On May 30, 2023, the General Council of the NLRB, Jennifer Abruzzo, published a memo explaining what non-compete agreements violate Section 8(a)(1) of the National Labor Relations Act (“NLRA”). In her opinion, outside of limited circumstances, all non-compete interfere with Employee’s section 7 rights and, thus, run afoul of NLRA § 8(a)(1).

Section 7 protects employees’ right to self-organization, to form, join, or assist labor organizations, and to engage in concerted activities for mutual aid or protection.

To Abruzzo, a provision of an employment agreement violates 8(a)(1) if it “reasonably tends to chill employees in the exercise of Section 7 rights unless it is narrowly tailored to address special circumstances justifying the infringement of employee rights”.

Non-compete agreements reasonably tend to chill employees in the exercise of Section 7 rights when “the provisions could reasonably be construed by employees to deny them the ability to quit or change jobs by cutting their access to other employment opportunities that they are qualified for based on their experience, aptitudes, and preferences as to type and location of work.” Abruzzo explains that denying access to employment opportunities chills employees from engaging in Section 7 activity because employees know they will have greater difficulty replacing lost income, employees’ bargaining power is diminished in labor disputes, and former employees are unlikely to reconnect at a local competitor’s, so are less likely to participate in concerted activity.
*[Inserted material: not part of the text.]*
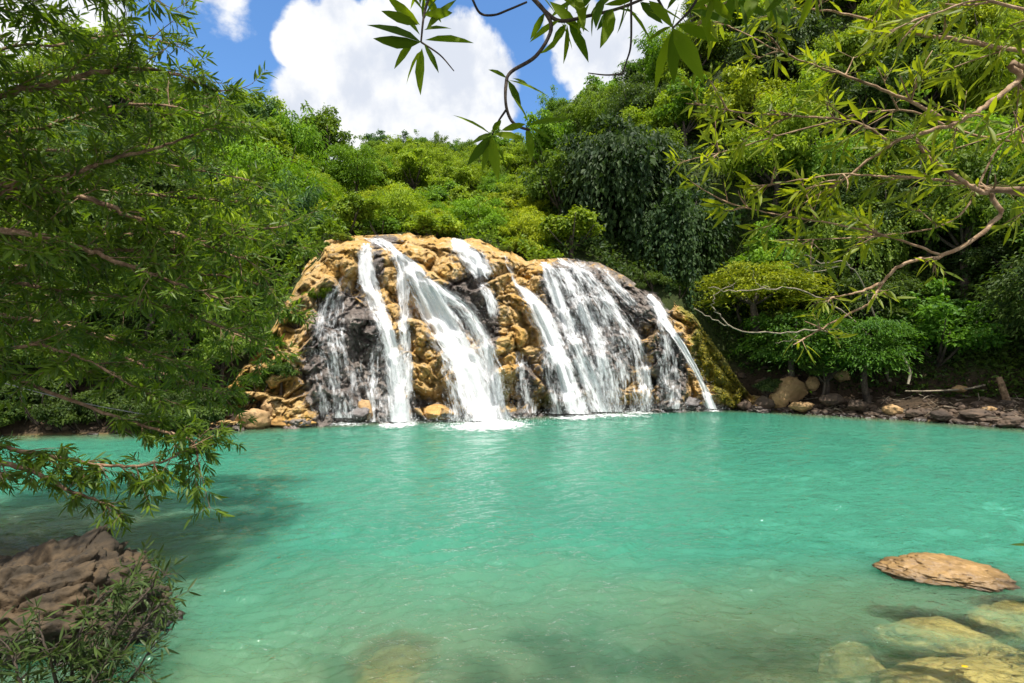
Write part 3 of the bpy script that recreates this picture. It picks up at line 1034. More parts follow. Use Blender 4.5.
def crown_bamboo(seed, nc=34, per=210):
    rng = np.random.default_rng(seed)
    g, gc = Geo(), Geo()
    for k in range(nc):
        a = rng.uniform(0, 2 * math.pi)
        out = np.array([math.cos(a), math.sin(a), 0])
        hgt = rng.uniform(1.5, 2.3)
        lean = rng.uniform(.15, 1.05)
        s = np.linspace(0, 1, 9)
        b = np.array([rng.normal() * .1, rng.normal() * .1, 0])
        pt = b + out * (lean * s ** 2.2)[:, None] + UP * (hgt * (s - .28 * lean * s ** 3.5))[:, None]
        tube(gc, np.concatenate([[b * 1.2 - UP * .9, b * 1.1 - UP * .4], pt]), .009, .003, 4)
        q = rng.uniform(.28, 1., per)
        pos = np.stack([np.interp(q, s, pt[:, i]) for i in range(3)], -1)
        th = rng.uniform(0, 2 * math.pi, per)
        rad = np.stack([np.cos(th), np.sin(th), rng.uniform(-.5, .3, per)], -1)
        pos = pos + rad * (rng.uniform(.02, .2, per) * (1.15 - q * .6))[:, None]
        ax = nrm(rad + out * .5 - UP * rng.uniform(.2, 1.1, per)[:, None])
        up = nrm(UP + rng.normal(size=(per, 3)) * .5)
        L = rng.uniform(.09, .17, per)
        leaves(g, pos, ax, up, L, L * .24, np.clip(rng.beta(2, 2, per) + rng.uniform(-.2, .2), 0, 1), False, .3)
    return g, gc


def crown_creeper(seed, ns=150, per=95):
    """curtain of hanging vines over a domed top"""
    rng = np.random.default_rng(seed)
    g = crown_broad(seed + 100, 40, 170, .085, .7, -.1)
    for k in range(ns):
        a = rng.uniform(0, 2 * math.pi)
        r = rng.uniform(.55, 1.02)
        top = np.array([math.cos(a) * r, math.sin(a) * r, 1.2 + .5 * math.sqrt(max(0, 1.08 - r * r))])
        ln = rng.uniform(.5, 1.5)
        q = rng.uniform(0, 1, per)
        pos = top - UP * (q * ln)[:, None] + rng.normal(size=(per, 3)) * np.array([.05, .05, .02]) * (1.3 - q * .7)[:, None]
        ax = nrm(np.array([math.cos(a), math.sin(a), 0]) * .5 + rng.normal(size=(per, 3)) * .5 - UP * .8)
        up = nrm(np.array([math.cos(a), math.sin(a), .6]) + rng.normal(size=(per, 3)) * .4)
        L = rng.uniform(.05, .1, per)
        leaves(g, pos, ax, up, L, L * .6, np.clip(rng.beta(2, 3, per) + rng.uniform(-.15, .2), 0, 1))
    return g


def trunk_unit(seed):
    rng = np.random.default_rng(seed)
    g = Geo()
    pts = np.array([[0, 0, -.35], [.03, .02, .2], [-.02, .04, .6], [.02, 0, 1.]]) + rng.normal(size=(4, 3)) * .03
    tube(g, catmull(pts, 4), .09, .04, 7)
    for k in range(7):
        a = rng.uniform(0, 2 * math.pi)
        e = np.array([math.cos(a) * .7, math.sin(a) * .7, rng.uniform(1., 1.7)])
        tube(g, catmull([pts[2], (pts[2] + e) * .5 + np.array([0, 0, -.08]), e], 4), .035, .008, 5)
    return g


CR_ = {'broad': [crown_broad(s, 46, 230, .085, z).mesh('broad_crown', M['leaf'], False) for s, z in ((1, .85), (2, .95), (3, .75), (4, .85), (5, 1.05))],
       'fine': [crown_broad(s, 60, 260, .06, z).mesh('fine_crown', M['leaf'], False) for s, z in ((11, .8), (12, .9), (13, 1.0))],
       'spray': [crown_sprays(s).mesh('spray_crown', M['leaf'], False) for s in (21, 22, 23)],
       'creeper': [crown_creeper(s).mesh('creeper_crown', M['leaf'], False) for s in (41, 42)],
       'shrub': [crown_broad(s, 34, 210, .1, .62, -.15).mesh('shrub_crown', M['leaf'], False) for s in (51, 52, 53)]}
BB = [crown_bamboo(s) for s in (31, 32, 33)]
CR_['bamboo'] = [b[0].mesh('bamboo_crown', M['bamboo'], False) for b in BB]
CULM = [b[1].mesh('bamboo_culm', M['culm']) for b in BB]
TRK = [trunk_unit(s).mesh('tree_trunk', M['bark_dark']) for s in (1, 2, 3)]
NAME = {'broad': 'tree', 'fine': 'tree', 'spray': 'tree', 'creeper': 'creeper_tree', 'shrub': 'shrub', 'bamboo': 'bamboo_clump'}
PLANTED = []


def plant(kind, u, Y, s, colour, label=None, cat=None, group=None, z=None, zs=1., rot=None, var=None, sink=.0, keep=False, rng=np.random.default_rng(5)):
    gz = float(ground_z(u, Y)) if z is None else z
    root = bpy.data.objects.new(NAME[kind], None)
    COL.objects.link(root)
    root.empty_display_size = .2
    root.location = ((u - 512) / F * Y, Y, gz - sink)
    root.scale = (s, s, s * zs)
    root.rotation_euler = (0, 0, rng.uniform(0, 6.28) if rot is None else rot)
    v = int(rng.integers(0, 60)) if var is None else var
    ms = CR_[kind]
    c = link('crown' if kind != 'shrub' else 'foliage', ms[v % len(ms)], root)
    c.color = (*colour, 1)
    if kind == 'bamboo':
        link('culms', CULM[v % len(CULM)], root)
        c.name = 'foliage'
    else:
        link('trunk' if kind != 'shrub' else 'stem', TRK[v % len(TRK)], root)
    tag(root, label, cat or {'bamboo': 'bamboo', 'shrub': 'shrub'}.get(kind, 'tree'), group)
    PLANTED.append(dict(o=root, kind=kind, u=u, Y=Y, s=s, col=colour, auto=label is None, keep=keep))
    return root


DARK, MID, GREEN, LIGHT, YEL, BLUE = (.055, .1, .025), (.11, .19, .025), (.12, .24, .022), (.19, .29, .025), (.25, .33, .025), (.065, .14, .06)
# named plants the photo shows apart
plant('shrub', 570, 31.2, 2.15, (.16, .24, .018), 'bright yellow-green bush bulging over the top of the lacy veil', z=8.3, zs=.95, var=0)
plant('creeper', 622, 36.0, 4.3, (.03, .062, .02), 'tall dark tree hung with creepers above the lacy veil', z=8.4, zs=1.35, var=0)
plant('creeper', 668, 34.5, 3.4, (.032, .07, .022), 'second dark creeper-draped tree nearer the mossy mound', z=5.6, zs=1.3, var=1)
plant('creeper', 575, 40.0, 3.6, (.04, .085, .025), 'rounded creeper-clad tree behind the bright bush on the cliff top', z=10.6, zs=1.1, var=1)
plant('spray', 757, 29.5, 2.8, (.17, .22, .018), 'yellow-green layered tree leaning out over the mossy mound', z=4.9, zs=.62, var=0)
plant('spray', 790, 28.4, 2.4, (.06, .14, .02), 'fresh green layered tree above the tan rock pile', z=1.5, zs=.85, var=1)
plant('broad', 930, 26.6, 2.7, (.08, .19, .02), 'bright green bushy tree drooping over the fallen log', z=.7, zs=1.05, var=2)
plant('spray', 868, 26.5, 2.0, (.06, .15, .02), 'darker layered tree between the rock pile and the fallen log', z=1.1, zs=1., var=1)
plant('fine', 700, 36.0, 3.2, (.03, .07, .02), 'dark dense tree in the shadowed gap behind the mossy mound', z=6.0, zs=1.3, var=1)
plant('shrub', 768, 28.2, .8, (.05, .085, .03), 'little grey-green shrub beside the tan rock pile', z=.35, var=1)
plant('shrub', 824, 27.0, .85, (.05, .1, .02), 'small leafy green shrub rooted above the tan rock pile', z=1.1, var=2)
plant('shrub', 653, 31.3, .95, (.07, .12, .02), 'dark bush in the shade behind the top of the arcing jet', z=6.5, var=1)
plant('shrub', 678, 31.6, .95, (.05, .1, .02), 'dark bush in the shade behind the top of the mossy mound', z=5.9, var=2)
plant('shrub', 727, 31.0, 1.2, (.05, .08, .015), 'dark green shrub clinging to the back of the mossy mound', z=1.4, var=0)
for px, py, sc, colr, v, lab in (
        (318, 296, .62, (.15, .23, .02), 1, 'small bright bush clinging to the ochre rock over the dark wet wall'),
        (298, 322, .7, (.1, .18, .02), 2, 'green bush clinging to the ochre rock flank beside the misty veil'),
        (282, 372, .85, (.05, .1, .02), 0, 'dense dark bush above the orange slab at the shore'),
        (258, 388, .95, (.06, .11, .02), 2, 'shaded green bush above the pale tan rock'),
        (236, 402, .95, (.05, .095, .02), 1, 'dark bush hiding the brown stone at the shore'),
        (268, 345, .9, (.08, .15, .02), 0, 'mid green bush higher up the ochre rock flank'),
        (345, 240, .5, (.14, .2, .02), 1, 'tuft of yellow-green bush on the cliff rim before the twin ribbons'),
        (322, 250, .6, (.09, .16, .02), 2, 'green bush at the corner of the cliff rim'),
        (506, 250, .45, (.12, .19, .02), 0, 'small bush on the cliff rim next to the short upper chute'),
        (640, 288, .5, (.05, .09, .02), 1, 'small dark bush on the rock rim between the lacy veil and the jet'),
        (428, 233, .32, (.11, .17, .02), 2, 'tiny tuft on the cliff rim between the twin ribbons and the upper chute')):
    yy = float(cliff_Y(px, py)) - .1 * sc
    plant('shrub', px, yy, sc, colr, lab, z=CH + (HZ - py) / F * yy - 1.15 * sc, zs=1., var=v)

# hillside, slope by slope
rs = np.random.default_rng(2024)
for k, u in enumerate(range(-50, 215, 22)):
    plant('shrub', u + rs.uniform(-5, 5), float(shoreY(u)) + rs.uniform(.3, .8), rs.uniform(.85, 1.2), tuple(np.array((.055, .1, .022)) * rs.uniform(.7, 1.2)), zs=rs.uniform(1., 1.4), sink=rs.uniform(.9, 1.3), rng=rs)
placed = [(p['o'].location.x, p['o'].location.y, p['s']) for p in PLANTED]


def scatter(n, ur, tr, kinds, sr, colours, zsr=(.85, 1.15), gap=.72, sink=.25):
    done = tries = 0
    while done < n and tries < n * 40:
        tries += 1
        u = rs.uniform(*ur)
        tt = rs.uniform(*tr)
        Yl = float(shoreY(u) + lip_t(u, 2))
        Y = Yl + (float(crest_t(u, 2)) - Yl) * tt
        s = rs.uniform(*sr)
        x = (u - 512) / F * Y
        if any((x - a) ** 2 + (Y - b) ** 2 < (gap * (s + c)) ** 2 for a, b, c in placed):
            continue
        if 870 < u < 1030 and Y < Yl + 2.2:
            continue
        kind = kinds[int(rs.integers(len(kinds)))]
        col = np.array(colours[int(rs.integers(len(colours)))]) * rs.uniform(.85, 1.15)
        plant(kind, u, Y, s, tuple(col), zs=rs.uniform(*zsr), sink=sink * s, rng=rs)
        placed.append((x, Y, s))
        done += 1


# behind the lip: bright low bushes, then bamboo and trees up to the ridge
scatter(46, (318, 545), (.03, .3), ['shrub', 'shrub', 'spray'], (1.1, 1.9), [LIGHT, YEL, YEL, GREEN], (.8, 1.1), .5, .8)
scatter(52, (330, 560), (.28, .75), ['bamboo', 'fine', 'broad', 'bamboo', 'spray'], (1.4, 2.5), [LIGHT, GREEN, LIGHT, MID], (.9, 1.2), .5)
scatter(44, (318, 570), (.72, 1.02), ['bamboo', 'broad', 'fine', 'fine'], (1.7, 2.8), [GREEN, MID, LIGHT, BLUE], (.9, 1.3), .5)
# slope behind the leaning tree
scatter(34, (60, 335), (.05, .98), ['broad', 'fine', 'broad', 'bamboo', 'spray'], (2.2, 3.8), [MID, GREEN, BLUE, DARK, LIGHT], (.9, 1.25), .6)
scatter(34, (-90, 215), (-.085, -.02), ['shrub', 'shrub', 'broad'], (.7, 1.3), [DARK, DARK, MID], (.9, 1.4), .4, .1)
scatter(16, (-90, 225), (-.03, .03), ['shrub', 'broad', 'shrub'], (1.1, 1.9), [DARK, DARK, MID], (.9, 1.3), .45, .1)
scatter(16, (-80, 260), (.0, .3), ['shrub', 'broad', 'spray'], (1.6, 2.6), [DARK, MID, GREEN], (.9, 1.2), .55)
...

A desire to avoid competition from a former employee is not a legitimate business interest entitled to a special circumstances defense. Abruzzo also explains that employees cannot use non-competes to protect investments in training employees, as there are less restrictive means of protecting these interests – namely longevity bonuses. Similarly, non-competes should not be used to protect proprietary interests or trade secrets, as narrowly tailored workplace agreements can address these.

However, there remain certain non-compete agreements that do not violate the NLRA. Some non-competes still do not violate the NLRA as employees “could not reasonably construe the agreements to prohibit their acceptance of other employment”- namely, provisions that clearly restrict only individuals’ managerial or ownership interests in a competing business or true independent-contractor relationships.

In sum, Abruzzo’s opinion has made using non-compete clauses a risky proposition. The maintenance of these contracts, and not their enforcement, are all needed to expose employers to unfair labor practice charges under 8(a)(1) of the NLRA and all the potential liability that comes with it (i.e., reinstatement, back pay, inability to replace employees permanently).